• _AIM OF THE TASK_:
Read the lines that follow and pick out every one containing the word "from".

• _DATA_:
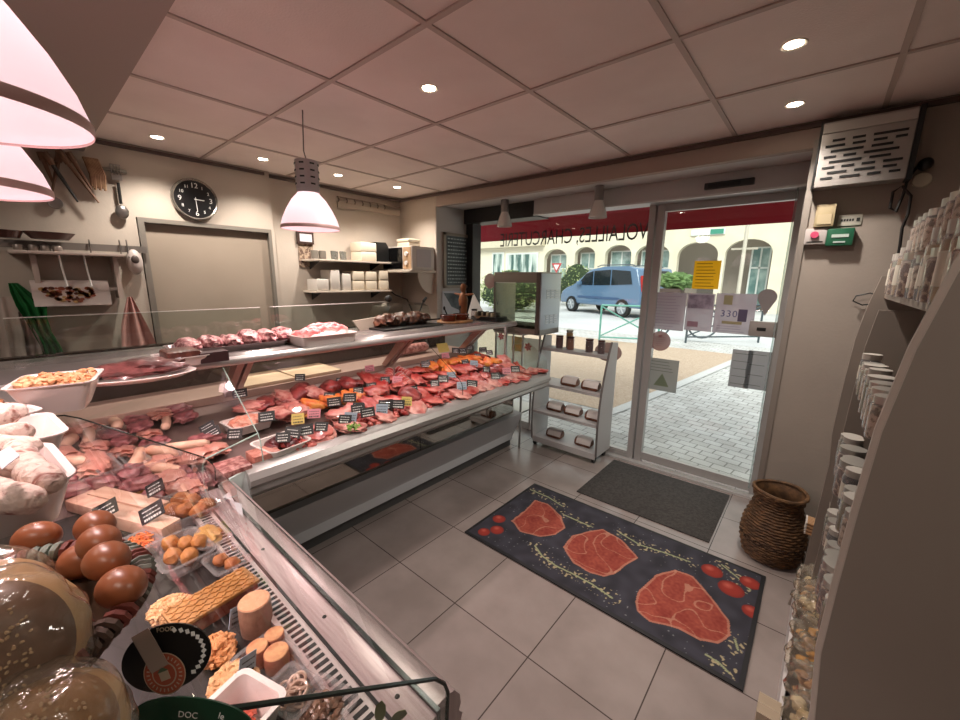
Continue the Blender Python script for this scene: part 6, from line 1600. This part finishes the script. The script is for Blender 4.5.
# wicker basket
bc = at(771, 540, y=2.76)
bx, by = bc.x, 2.775
t = thing('wicker_basket', 'tall bulging brown wicker basket beside the door', 'basket', (bx, by, 0))
WK = mat('wicker_brown', '6e4e30', .7, col2='4a3320', scale=25)
prof = [(0, .005), (.115, .005), (.135, .02), (.155, .10), (.158, .16), (.150, .23), (.128, .30), (.112, .355), (.118, .40), (.130, .43)]
b = B().lathe(prof+[(.124, .43), (.112, .40), (.106, .355), (.122, .30), (.144, .23), (.150, .12), (.11, .02), (0, .02)], n=40)
import bisect
def rad(z):
    for (r0_, z0_), (r1_, z1_) in zip(prof[1:], prof[2:]):
        if z0_ <= z <= z1_: return r0_+(r1_-r0_)*(z-z0_)/(z1_-z0_+1e-9)
    return .13
for k in range(26):
    z = .02+.0162*k; r_ = rad(z)+.002
    b.tube([((r_+.0035*math.cos(i*PI/2+k*PI/1.0))*math.cos(i*2*PI/72), (r_+.0035*math.cos(i*PI/2+k*PI))*math.sin(i*2*PI/72), z+.0015*math.sin(i)) for i in range(72)], .0062, n=5, closed=True)
part('weave', b, WK, t, local=True)
part('rim', B().tube([(.128*math.cos(i*PI/24), .128*math.sin(i*PI/24), .434+.006*math.sin(i*PI/12)) for i in range(48)], .010, n=7, closed=True), WK, t, local=True)
bd = B()
for i in range(30):
    a = i*2*PI/30; b2 = a+.12
    bd.tube([(.160*math.cos(a), .160*math.sin(a), .125), (.162*math.cos(b2), .162*math.sin(b2), .150)], .005, n=5); bd.tube([(.160*math.cos(b2), .160*math.sin(b2), .125), (.162*math.cos(a), .162*math.sin(a), .150)], .005, n=5)
part('woven_band', bd, mat('wicker_dark_band', '3a2617', .7), t, local=True)

# ================================================================== JAR GONDOLA ON THE RIGHT
GY0, GY1 = .90, 2.38
def fx(z, y):
    tb = [(.0, .06), (.25, .09), (.8, .106), (.95, .094), (1.1, .096), (1.25, .100), (1.4, .106), (1.54, .122), (1.67, .147), (1.78, .18), (1.9, .225)]
    for (z0_, x0_), (z1_, x1_) in zip(tb, tb[1:]):
        if z0_ <= z <= z1_: return x0_+(x1_-x0_)*(z-z0_)/(z1_-z0_)+.02*(y-.9)/1.4
    return .2
GP = mat('gondola_panel', '8b8077', .6, col2='847970', scale=2)
t = thing('jar_display_rack', 'tall grey curved-sided rack stocked with jars on the right', 'rack', (.42, 1.6, 0))
def gpanel(y, ztop, inset=0):
    zs = [.0, .25, .5, .8, .95, 1.1, 1.25, 1.4, 1.54, 1.67, 1.78, 1.9]; zs = [z for z in zs if z <= ztop]
    return [(fx(z, y)+inset, y, z) for z in zs]+[(.76, y, zs[-1]), (.76, y, 0)]
part('side_panel', B().prism(gpanel(GY0, 1.9), (0, .018, 0)), GP, t, label='large near side panel')
part('side_panel', B().prism(gpanel(GY1, 1.67, .012), (0, .018, 0)), GP, t)
part('side_panel', B().prism(gpanel(GY1-.22, 1.62, .035), (0, .012, 0)), GP, t)
part('edge_trim', B().tube([(x+.001, GY0+.009, z) for x, y, z in gpanel(GY0, 1.9)[:-2]], .0095, n=6), mat('gondola_edge', 'b3a89e', .5), t)
SHZ = [.20, .62, .95, 1.26, 1.60]
for i, z in enumerate(SHZ):
    fr = .045 if i else .035
    part('shelf', B().prism([(fx(z, GY0)+(fr if i else 0.0), GY0+.02, z-.02), (fx(z, GY1)+(fr if i else 0.0), GY1, z-.02), (.76, GY1, z-.02), (.76, GY0+.02, z-.02)], (0, 0, .02)), mat('gondola_shelf', '857a70', .5), t)
part('base_tray', B().prism([(.075, GY0+.02, 0), (.105, GY1+.02, 0), (.105, GY1+.02, .215), (.075, GY0+.02, .215)], (.012, 0, 0)).prism([(.075, GY0+.02, .19), (.105, GY1+.02, .19), (.3, GY1+.02, .19), (.3, GY0+.02, .19)], (0, 0, .01)), mat('gondola_white', 'c4bebc', .45), t)
part('back_panel', B().box(.755, .775, GY0, GY1, 0, 1.9), GP, t)
# jars
LIDS = mat('jar_lid_silver', 'bdb8b0', .3, .7); LIDWH = mat('jar_lid_white', 'a39c94', .4); CAPB = mat('bottle_cap_white', 'b0a8a0', .4)
JC = [mat('jar_brown_beans', '5a3c2c', .4, col2='b09a84', scale=60, lo=.5, hi=.6), mat('jar_spices', '6b5a44', .4, col2='c0b09a', scale=70, lo=.45, hi=.55), mat('jar_tan', 'a08a68', .4), mat('jar_dark', '2e2622', .4), mat('jar_olive', '6a6440', .4)]
JP = {}
def gj(kind, x, y, z, label, group=None, sc=1):
    if kind not in JP:
        r_, h, ci_, ld = {'big': (.042, .115, 0, LIDS), 'spice': (.032, .10, 1, LIDS), 'tall': (.034, .15, 2, CAPB), 'dark': (.03, .12, 3, LIDWH), 'olive': (.036, .11, 4, LIDWH)}[kind]
        tt = thing('preserve_jar', label, 'jar', (x, y, z), 0, group)
        part('contents', B().lathe([(0, .002), (r_*.93, .002), (r_*.95, h*.8), (0, h*.82)], n=18), JC[ci_], tt, local=True)
        part('glass', B().lathe([(0, 0), (r_*.97, 0), (r_, h*.06), (r_, h*.82), (r_*.82, h*.92)], n=18), CLEAR, tt, local=True)
        part('lid', B().lathe([(r_*.9, h*.86), (r_*.92, h*1.04), (0, h*1.05)], n=18), ld, tt, local=True)
        if kind in ('tall', 'dark'): part('label', B().lathe([(r_*1.012, h*.22), (r_*1.012, h*.66)], n=18), mat('jar_label', 'c4bcae', .7), tt, local=True)
        JP[kind] = tt; return tt
    return dup(JP[kind], (x, y, z), 0, label, group, scale=(sc,)*3)
NMJ = {'big': 'jar of brown beans with silver lid', 'spice': 'jar of mixed spices with silver lid', 'tall': 'tall white-capped labelled jar', 'dark': 'dark white-lidded bottle jar', 'olive': 'olive green jar with white lid'}
ROWN = {4: 'on the top rack shelf', 3: 'on the second rack shelf', 2: 'on the third rack shelf', 1: 'on the fourth rack shelf'}
r7 = random.Random(9)
for si in (4, 3, 2, 1):
    z = SHZ[si]+.001; y = GY0+(.16 if si == 4 else .45)
    k = 0
    while y < (GY1-.32 if si < 4 else GY1-.05):
        xf = fx(min(z+.05, 1.85), y)+.055
        for dx in ((0, .085) if si == 4 else (0,)):
            kind = r7.choice(['tall', 'dark', 'spice', 'big'] if si == 4 else ['spice', 'big', 'olive', 'dark'])
            end = 'towards the door' if y > 1.9 else 'in the middle' if y > 1.45 else 'nearest the camera'
            gj(kind, xf+dx, y, z, f'{NMJ[kind]} {ROWN[si]}, {end}', f'{NMJ[kind]}s {ROWN[si]}, {end}', r7.uniform(.95, 1.1))
            if si == 4 and dx > 0 or si == 4 and r7.random() < .5:
                gj('spice', xf+dx, y, z+.125, f'jar of mixed spices stacked on the top shelf jars, {end}', f'spice jars stacked on the top shelf, {end}', 1)
        y += .085
# bags and items on the base tray
BAGF = glassmat('snack_film', 'fcf8f0', 1.5, rough=.12, opac=.12, ocol='e8dcc8', bump=.5, bscale=30)
SNK = [mat('snack_tan', 'b08a58', .6, col2='8a6238', scale=25), mat('snack_gold', 'b8862e', .6, col2='8a5a20', scale=25), mat('snack_pale', 'c8b898', .6, col2='a08c68', scale=25), mat('snack_brown', '7a5232', .6, col2='a87c50', scale=25)]
bz = .202
spec = [(2.20, 2, 'clear bag of pale crackers at the door end of the base tray'), (2.08, 0, 'clear bag of tan biscuits, second from the door end'), (1.96, 2, 'clear crinkled bag of pale snacks, third from the door end'), (1.83, 1, 'clear bag of golden pasta in the middle of the base tray'), (1.70, 1, 'clear bag of golden nuggets in the middle of the base tray'), (1.57, 3, 'clear bag of brown biscuits on the base tray'), (1.44, 2, 'clear bag of pale green-tinged snacks on the base tray'), (1.31, 0, 'clear bag of tan crackers near the photo bottom'), (1.19, 2, 'clear bag of pale biscuits at the photo bottom')]
for i, (y, ci_, l) in enumerate(spec):
    t = thing('snack_bag', l, 'bag', (.175, y, bz))
    b = B()
    for k in range(14): b.blob((.175+rnd.uniform(-.045, .03), y+rnd.uniform(-.035, .035), bz+.03+rnd.uniform(0, .085)), .020, .018, .012, sub=2, amp=.2, seed=k, mtx=Matrix.Rotation(rnd.uniform(-1, 1), 4, 'X'))
    part('contents', b, SNK[ci_], t)
    part('film', B().blob((.17, y, bz+.085), .075, .068, .088, sub=4, amp=.16, freq=3.5, seed=i+70), BAGF, t, smooth=180)
    part('twist', B().blob((.17+.01, y, bz+.19), .022, .018, .03, sub=3, amp=.4, freq=4, seed=i+90), BAGF, t, smooth=180)
b = B()
for k in range(6):
    for j in range(4): b.m(0).cyl((.015+.0, 2.16+.014*k, .415+.013*j), (.115, 2.17+.014*k, .405+.013*j), .006, n=7)
b.bm.free()
b = B()
p = at(812, 524, y=2.45)
for k in range(5):
    for j in range(4):
        c = Vector((p.x-.02, 2.40+.016*k, p.z-.03+.018*j)); b.m(0).cyl(c, c+Vector((.11, 0, -.012)), .008, n=8); b.m(1).cyl(c-Vector((.006, 0, 0)), c, .0085, n=8)
solo('breadstick_pack', b, [mat('stick_tan', 'a8805a', .6), mat('stick_tip', 'c8c0b8', .5)], 'bundle of pale-tipped sticks jutting from the rack end', 'packet')
for k, (zz, l) in enumerate(((.62, 'upper pale round pot at the door end of the rack'), (.55, 'lower tan round pot at the door end of the rack'))):
    p = at(827, 480+10*k, y=2.42)
    solo('round_pot', B().lathe([(0, 0), (.035, 0), (.04, .035), (.042, .04), (.04, .045), (0, .047)], c=(.22, 2.40, .62-.0+.05*(1-k)-.05), n=24), mat('pot_pale', 'b8a898', .5) if k == 0 else mat('pot_tan', '9a7658', .5), l, 'pot')
p = at(848, 492, y=1.9); solo('red_ornament', B().blob((p.x+.03, 1.9, p.z), .035, .03, .035, amp=.3, freq=4, seed=4), mat('ornament_red', '8a1420', .4), 'red crumpled ornament on a low rack shelf', 'ornament')
p = at(848, 512, y=1.85); solo('green_ornament', B().blob((p.x+.03, 1.85, p.z), .028, .03, .03, amp=.3, freq=4, seed=5), mat('ornament_green', '2a5a3a', .4), 'green crumpled ornament below the red one', 'ornament')
p = at(768, 706, z=.2)
solo('cardboard_display', B().prism([(.03, 1.36, .215), (.03, 1.46, .215), (.03, 1.46, .27), (.03, 1.44, .285), (.03, 1.42, .27), (.03, 1.40, .285), (.03, 1.38, .27), (.03, 1.36, .285)], (.06, 0, 0)), mat('card_cream', 'b0a08a', .8), 'scalloped cream cardboard display at the bottom right', 'box')

# ================================================================== LIGHT
w = bpy.data.worlds.new('world'); bpy.context.scene.world = w; w.use_nodes = True
wn = w.node_tree; bg = wn.nodes['Background']
tc = wn.nodes.new('ShaderNodeTexCoord'); sp = wn.nodes.new('ShaderNodeSeparateXYZ'); rp = wn.nodes.new('ShaderNodeValToRGB')
rp.color_ramp.elements[0].position = .45; rp.color_ramp.elements[0].color = (.55, .55, .55, 1); rp.color_ramp.elements[1].position = .75; rp.color_ramp.elements[1].color = (.92, .96, 1.0, 1)
wn.links.new(tc.outputs['Generated'], sp.inputs[0]); wn.links.new(sp.outputs['Z'], rp.inputs[0]); wn.links.new(rp.outputs[0], bg.inputs[0]); bg.inputs[1].default_value = 1.3
sd = bpy.data.lights.new('sun', 'SUN'); sd.energy = 2.5; sd.angle = R(30); sd.color = (1, .97, .92)
so = bpy.data.objects.new('sun', sd); C.objects.link(so); so.rotation_euler = (R(48), 0, R(20))
sc_ = bpy.context.scene
sc_.view_settings.view_transform = 'Standard'; sc_.view_settings.look = 'None'; sc_.view_settings.exposure = .6
sc_.cycles.max_bounces = 10; sc_.cycles.transparent_max_bounces = 24; sc_.cycles.diffuse_bounces = 4; sc_.cycles.glossy_bounces = 4
sc_.cycles.use_denoising = True
sc_.cycles.caustics_reflective = False; sc_.cycles.caustics_refractive = False
sc_.cycles.sample_clamp_indirect = 4
# templates never placed are dropped
for _k, (_r0, _used) in list(protos.items()):
    if not _used:
        for _c in list(_r0.children): bpy.data.objects.remove(_c)
        bpy.data.objects.remove(_r0)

• _THE RESPONSE_:
Continue the Blender Python script for this scene: part 6, from line 1600. This part finishes the script. The script is for Blender 4.5.
spec = [(2.20, 2, 'clear bag of pale crackers at the door end of the base tray'), (2.08, 0, 'clear bag of tan biscuits, second from the door end'), (1.96, 2, 'clear crinkled bag of pale snacks, third from the door end'), (1.83, 1, 'clear bag of golden pasta in the middle of the base tray'), (1.70, 1, 'clear bag of golden nuggets in the middle of the base tray'), (1.57, 3, 'clear bag of brown biscuits on the base tray'), (1.44, 2, 'clear bag of pale green-tinged snacks on the base tray'), (1.31, 0, 'clear bag of tan crackers near the photo bottom'), (1.19, 2, 'clear bag of pale biscuits at the photo bottom')]
solo('breadstick_pack', b, [mat('stick_tan', 'a8805a', .6), mat('stick_tip', 'c8c0b8', .5)], 'bundle of pale-tipped sticks jutting from the rack end', 'packet')